START

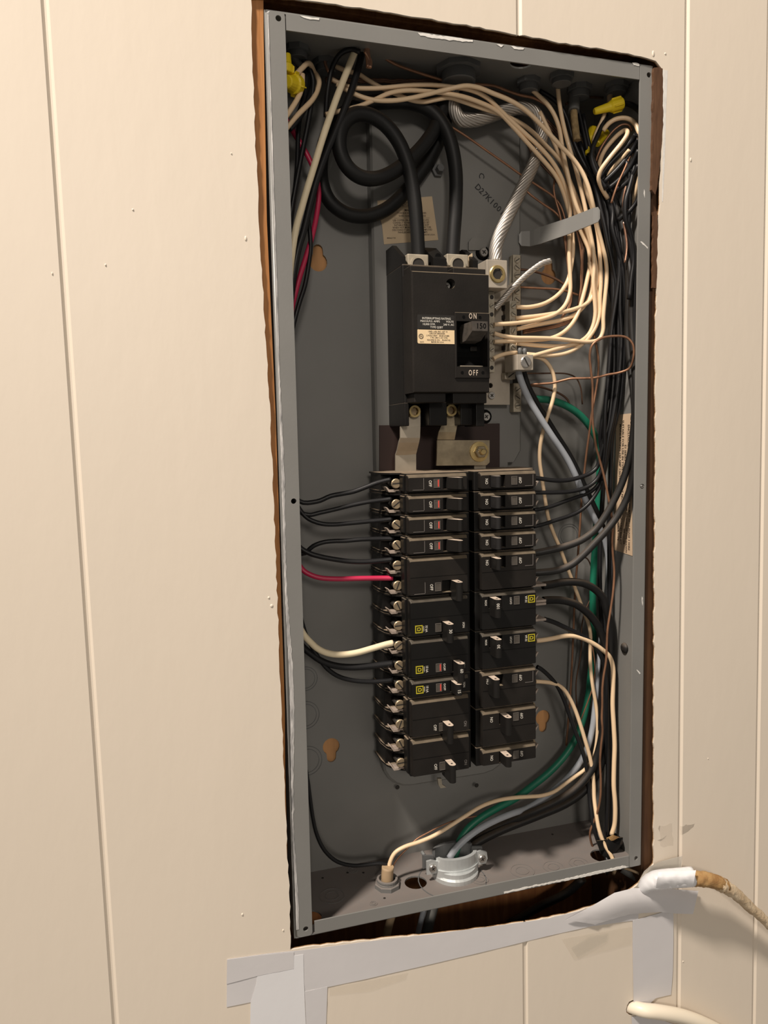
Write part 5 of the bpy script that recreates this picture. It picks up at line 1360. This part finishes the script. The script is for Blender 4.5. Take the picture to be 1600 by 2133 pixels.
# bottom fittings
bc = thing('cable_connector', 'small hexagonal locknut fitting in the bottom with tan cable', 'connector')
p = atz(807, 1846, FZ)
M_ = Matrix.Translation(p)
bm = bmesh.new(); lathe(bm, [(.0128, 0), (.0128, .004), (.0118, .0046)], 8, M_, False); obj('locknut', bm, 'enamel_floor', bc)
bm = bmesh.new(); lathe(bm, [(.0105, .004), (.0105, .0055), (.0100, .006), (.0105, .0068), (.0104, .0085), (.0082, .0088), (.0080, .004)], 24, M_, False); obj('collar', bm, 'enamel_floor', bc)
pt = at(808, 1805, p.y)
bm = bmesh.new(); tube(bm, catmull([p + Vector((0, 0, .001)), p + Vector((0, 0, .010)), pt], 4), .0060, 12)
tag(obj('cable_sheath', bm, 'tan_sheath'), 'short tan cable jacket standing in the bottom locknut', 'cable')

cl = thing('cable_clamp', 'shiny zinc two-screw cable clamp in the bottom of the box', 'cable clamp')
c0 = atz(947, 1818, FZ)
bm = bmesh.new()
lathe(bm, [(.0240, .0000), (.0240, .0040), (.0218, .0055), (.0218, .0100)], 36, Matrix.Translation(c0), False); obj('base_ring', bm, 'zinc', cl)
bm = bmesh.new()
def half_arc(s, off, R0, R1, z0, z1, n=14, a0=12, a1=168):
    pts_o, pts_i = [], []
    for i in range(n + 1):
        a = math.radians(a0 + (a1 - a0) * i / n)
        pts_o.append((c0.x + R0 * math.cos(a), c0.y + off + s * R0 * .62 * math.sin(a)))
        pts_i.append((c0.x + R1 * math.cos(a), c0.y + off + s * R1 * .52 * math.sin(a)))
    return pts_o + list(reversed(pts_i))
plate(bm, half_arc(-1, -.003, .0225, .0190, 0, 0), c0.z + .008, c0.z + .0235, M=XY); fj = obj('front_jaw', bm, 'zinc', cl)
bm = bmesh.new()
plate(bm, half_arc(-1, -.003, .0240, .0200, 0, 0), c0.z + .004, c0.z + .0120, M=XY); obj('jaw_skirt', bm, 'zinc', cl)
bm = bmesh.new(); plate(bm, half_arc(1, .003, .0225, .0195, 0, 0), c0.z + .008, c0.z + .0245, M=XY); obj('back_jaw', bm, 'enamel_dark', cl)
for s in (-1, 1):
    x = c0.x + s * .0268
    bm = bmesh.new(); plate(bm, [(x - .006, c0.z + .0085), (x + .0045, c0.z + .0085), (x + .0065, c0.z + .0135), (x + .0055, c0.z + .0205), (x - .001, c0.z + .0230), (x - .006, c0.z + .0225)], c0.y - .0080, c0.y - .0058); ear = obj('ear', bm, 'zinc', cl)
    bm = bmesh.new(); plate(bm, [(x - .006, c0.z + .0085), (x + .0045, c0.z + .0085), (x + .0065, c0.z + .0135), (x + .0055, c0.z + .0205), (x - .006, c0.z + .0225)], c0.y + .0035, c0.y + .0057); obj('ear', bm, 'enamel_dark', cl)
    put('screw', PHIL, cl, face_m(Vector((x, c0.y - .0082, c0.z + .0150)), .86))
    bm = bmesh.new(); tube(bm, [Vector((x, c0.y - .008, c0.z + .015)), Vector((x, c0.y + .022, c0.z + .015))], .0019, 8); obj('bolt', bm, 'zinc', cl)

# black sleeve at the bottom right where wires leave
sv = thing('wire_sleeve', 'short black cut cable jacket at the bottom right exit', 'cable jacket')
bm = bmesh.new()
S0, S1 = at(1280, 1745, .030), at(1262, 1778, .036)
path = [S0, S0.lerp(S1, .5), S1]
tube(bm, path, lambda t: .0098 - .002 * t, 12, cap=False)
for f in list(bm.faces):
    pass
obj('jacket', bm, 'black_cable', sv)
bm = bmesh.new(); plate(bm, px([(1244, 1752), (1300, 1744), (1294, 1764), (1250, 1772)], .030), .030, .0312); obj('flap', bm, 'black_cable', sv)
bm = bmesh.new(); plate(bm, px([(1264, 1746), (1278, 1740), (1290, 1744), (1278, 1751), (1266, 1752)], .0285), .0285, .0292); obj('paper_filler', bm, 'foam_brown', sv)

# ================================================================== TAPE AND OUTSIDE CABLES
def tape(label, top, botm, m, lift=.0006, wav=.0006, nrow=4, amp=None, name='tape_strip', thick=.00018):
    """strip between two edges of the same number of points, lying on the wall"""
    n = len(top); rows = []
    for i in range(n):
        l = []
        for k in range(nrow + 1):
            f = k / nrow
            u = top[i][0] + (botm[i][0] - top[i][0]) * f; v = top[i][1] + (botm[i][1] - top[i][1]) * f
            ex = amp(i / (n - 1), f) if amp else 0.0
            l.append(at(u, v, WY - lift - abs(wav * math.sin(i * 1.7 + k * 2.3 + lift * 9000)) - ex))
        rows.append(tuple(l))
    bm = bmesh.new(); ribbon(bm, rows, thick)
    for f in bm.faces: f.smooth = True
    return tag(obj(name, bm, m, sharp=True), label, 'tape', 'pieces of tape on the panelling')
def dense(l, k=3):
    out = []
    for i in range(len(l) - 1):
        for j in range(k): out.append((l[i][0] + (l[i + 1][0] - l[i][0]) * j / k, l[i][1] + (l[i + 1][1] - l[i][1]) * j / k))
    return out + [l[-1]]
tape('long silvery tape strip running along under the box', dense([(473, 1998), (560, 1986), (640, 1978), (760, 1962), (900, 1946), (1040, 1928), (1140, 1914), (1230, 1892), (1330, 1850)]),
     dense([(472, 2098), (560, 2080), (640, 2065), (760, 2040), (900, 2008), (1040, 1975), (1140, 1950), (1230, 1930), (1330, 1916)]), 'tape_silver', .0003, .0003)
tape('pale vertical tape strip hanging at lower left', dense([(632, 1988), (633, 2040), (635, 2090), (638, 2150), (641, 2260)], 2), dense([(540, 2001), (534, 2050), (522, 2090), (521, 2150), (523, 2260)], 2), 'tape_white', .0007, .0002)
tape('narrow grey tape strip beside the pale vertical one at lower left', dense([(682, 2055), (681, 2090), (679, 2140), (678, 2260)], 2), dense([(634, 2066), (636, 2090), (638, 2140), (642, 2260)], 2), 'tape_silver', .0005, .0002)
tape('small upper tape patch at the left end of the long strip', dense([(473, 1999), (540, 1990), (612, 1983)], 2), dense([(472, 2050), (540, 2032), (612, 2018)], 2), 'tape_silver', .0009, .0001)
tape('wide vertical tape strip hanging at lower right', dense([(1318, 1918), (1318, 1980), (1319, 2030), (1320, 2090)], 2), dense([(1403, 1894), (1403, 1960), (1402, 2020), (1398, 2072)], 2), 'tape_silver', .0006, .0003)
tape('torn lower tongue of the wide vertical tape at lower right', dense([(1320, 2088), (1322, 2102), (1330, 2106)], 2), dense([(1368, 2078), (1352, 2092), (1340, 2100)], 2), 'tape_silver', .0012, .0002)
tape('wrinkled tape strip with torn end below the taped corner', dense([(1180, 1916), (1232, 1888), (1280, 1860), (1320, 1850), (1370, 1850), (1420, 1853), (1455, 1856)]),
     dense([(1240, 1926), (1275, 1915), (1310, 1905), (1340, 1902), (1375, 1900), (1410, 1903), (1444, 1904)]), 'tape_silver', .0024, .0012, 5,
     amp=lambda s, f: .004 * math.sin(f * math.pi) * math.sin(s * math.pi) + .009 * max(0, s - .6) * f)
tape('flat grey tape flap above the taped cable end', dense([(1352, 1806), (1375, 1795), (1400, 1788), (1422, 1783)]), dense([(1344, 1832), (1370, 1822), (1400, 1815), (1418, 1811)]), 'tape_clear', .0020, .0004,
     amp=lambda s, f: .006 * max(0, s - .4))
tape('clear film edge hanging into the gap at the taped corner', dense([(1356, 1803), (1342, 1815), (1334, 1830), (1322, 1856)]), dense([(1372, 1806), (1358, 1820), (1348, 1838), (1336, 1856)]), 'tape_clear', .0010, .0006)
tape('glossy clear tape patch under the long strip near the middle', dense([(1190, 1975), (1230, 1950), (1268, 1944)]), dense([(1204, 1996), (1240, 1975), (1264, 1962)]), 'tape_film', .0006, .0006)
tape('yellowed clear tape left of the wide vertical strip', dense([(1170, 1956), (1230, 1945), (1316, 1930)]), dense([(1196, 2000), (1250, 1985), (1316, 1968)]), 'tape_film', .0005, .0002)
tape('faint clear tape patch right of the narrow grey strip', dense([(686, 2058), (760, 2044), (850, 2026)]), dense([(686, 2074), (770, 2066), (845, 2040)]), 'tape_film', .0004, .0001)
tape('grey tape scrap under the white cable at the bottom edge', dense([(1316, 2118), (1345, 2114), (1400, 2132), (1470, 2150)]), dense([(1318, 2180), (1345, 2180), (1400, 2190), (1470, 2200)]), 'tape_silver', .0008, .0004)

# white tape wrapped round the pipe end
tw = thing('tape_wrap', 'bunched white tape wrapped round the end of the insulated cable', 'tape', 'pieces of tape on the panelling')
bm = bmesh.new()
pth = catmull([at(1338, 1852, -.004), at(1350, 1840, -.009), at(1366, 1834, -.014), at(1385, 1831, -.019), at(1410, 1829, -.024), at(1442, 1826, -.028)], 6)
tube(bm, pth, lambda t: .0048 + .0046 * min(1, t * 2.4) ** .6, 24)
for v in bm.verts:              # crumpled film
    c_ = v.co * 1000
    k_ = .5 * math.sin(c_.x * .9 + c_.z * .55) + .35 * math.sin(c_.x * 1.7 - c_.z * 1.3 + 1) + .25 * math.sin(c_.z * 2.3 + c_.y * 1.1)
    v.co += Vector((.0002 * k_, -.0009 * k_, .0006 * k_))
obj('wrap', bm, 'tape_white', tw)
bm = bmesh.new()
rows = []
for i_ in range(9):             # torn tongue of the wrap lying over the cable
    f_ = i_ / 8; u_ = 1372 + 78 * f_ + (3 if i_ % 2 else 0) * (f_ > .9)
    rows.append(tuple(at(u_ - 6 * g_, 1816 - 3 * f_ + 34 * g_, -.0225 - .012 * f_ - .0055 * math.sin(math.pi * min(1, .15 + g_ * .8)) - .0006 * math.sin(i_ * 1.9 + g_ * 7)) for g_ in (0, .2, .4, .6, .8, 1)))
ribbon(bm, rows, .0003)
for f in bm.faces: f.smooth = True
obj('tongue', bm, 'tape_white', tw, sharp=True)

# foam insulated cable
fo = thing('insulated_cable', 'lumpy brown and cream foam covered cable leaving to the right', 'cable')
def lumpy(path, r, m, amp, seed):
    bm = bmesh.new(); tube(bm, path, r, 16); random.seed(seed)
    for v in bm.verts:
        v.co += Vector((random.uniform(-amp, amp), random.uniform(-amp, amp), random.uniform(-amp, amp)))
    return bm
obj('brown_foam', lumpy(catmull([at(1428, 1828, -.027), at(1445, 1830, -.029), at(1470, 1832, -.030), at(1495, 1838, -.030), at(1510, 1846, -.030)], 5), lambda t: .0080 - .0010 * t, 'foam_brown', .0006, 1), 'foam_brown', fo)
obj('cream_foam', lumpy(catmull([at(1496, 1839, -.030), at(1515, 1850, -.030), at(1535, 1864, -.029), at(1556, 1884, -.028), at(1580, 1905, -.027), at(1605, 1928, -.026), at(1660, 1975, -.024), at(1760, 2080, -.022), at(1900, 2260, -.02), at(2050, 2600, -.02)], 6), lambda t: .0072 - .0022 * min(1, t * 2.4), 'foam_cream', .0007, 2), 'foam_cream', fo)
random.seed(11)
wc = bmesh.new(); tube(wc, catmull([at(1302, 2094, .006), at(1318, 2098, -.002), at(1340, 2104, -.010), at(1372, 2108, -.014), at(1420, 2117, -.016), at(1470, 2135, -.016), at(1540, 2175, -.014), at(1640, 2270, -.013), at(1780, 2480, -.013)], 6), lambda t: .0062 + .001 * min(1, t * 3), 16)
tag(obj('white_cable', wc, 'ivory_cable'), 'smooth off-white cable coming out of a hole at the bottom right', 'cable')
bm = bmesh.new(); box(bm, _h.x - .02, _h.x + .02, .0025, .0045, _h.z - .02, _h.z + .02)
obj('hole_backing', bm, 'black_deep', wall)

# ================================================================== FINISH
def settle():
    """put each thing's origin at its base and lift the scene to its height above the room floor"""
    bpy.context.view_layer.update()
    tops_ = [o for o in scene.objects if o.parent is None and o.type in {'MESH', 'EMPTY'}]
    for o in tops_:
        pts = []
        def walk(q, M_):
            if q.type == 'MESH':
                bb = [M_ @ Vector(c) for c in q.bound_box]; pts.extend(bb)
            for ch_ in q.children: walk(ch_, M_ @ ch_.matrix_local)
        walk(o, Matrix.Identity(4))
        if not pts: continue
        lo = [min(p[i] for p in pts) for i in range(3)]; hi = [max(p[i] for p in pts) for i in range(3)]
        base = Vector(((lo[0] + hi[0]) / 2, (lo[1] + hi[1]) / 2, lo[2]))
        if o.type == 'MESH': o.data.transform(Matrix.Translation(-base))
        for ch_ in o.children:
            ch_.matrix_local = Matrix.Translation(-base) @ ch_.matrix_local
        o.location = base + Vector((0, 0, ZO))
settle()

END

Give again, word for word, every line from the top of the data above to the line holding "tag(obj('cable_sheath', bm, 'tan_sheath'), 'short", inclusive, with the pictures left out.

Write part 5 of the bpy script that recreates this picture. It picks up at line 1360. This part finishes the script. The script is for Blender 4.5. Take the picture to be 1600 by 2133 pixels.
# bottom fittings
bc = thing('cable_connector', 'small hexagonal locknut fitting in the bottom with tan cable', 'connector')
p = atz(807, 1846, FZ)
M_ = Matrix.Translation(p)
bm = bmesh.new(); lathe(bm, [(.0128, 0), (.0128, .004), (.0118, .0046)], 8, M_, False); obj('locknut', bm, 'enamel_floor', bc)
bm = bmesh.new(); lathe(bm, [(.0105, .004), (.0105, .0055), (.0100, .006), (.0105, .0068), (.0104, .0085), (.0082, .0088), (.0080, .004)], 24, M_, False); obj('collar', bm, 'enamel_floor', bc)
pt = at(808, 1805, p.y)
bm = bmesh.new(); tube(bm, catmull([p + Vector((0, 0, .001)), p + Vector((0, 0, .010)), pt], 4), .0060, 12)
tag(obj('cable_sheath', bm, 'tan_sheath'), 'short tan cable jacket standing in the bottom locknut', 'cable')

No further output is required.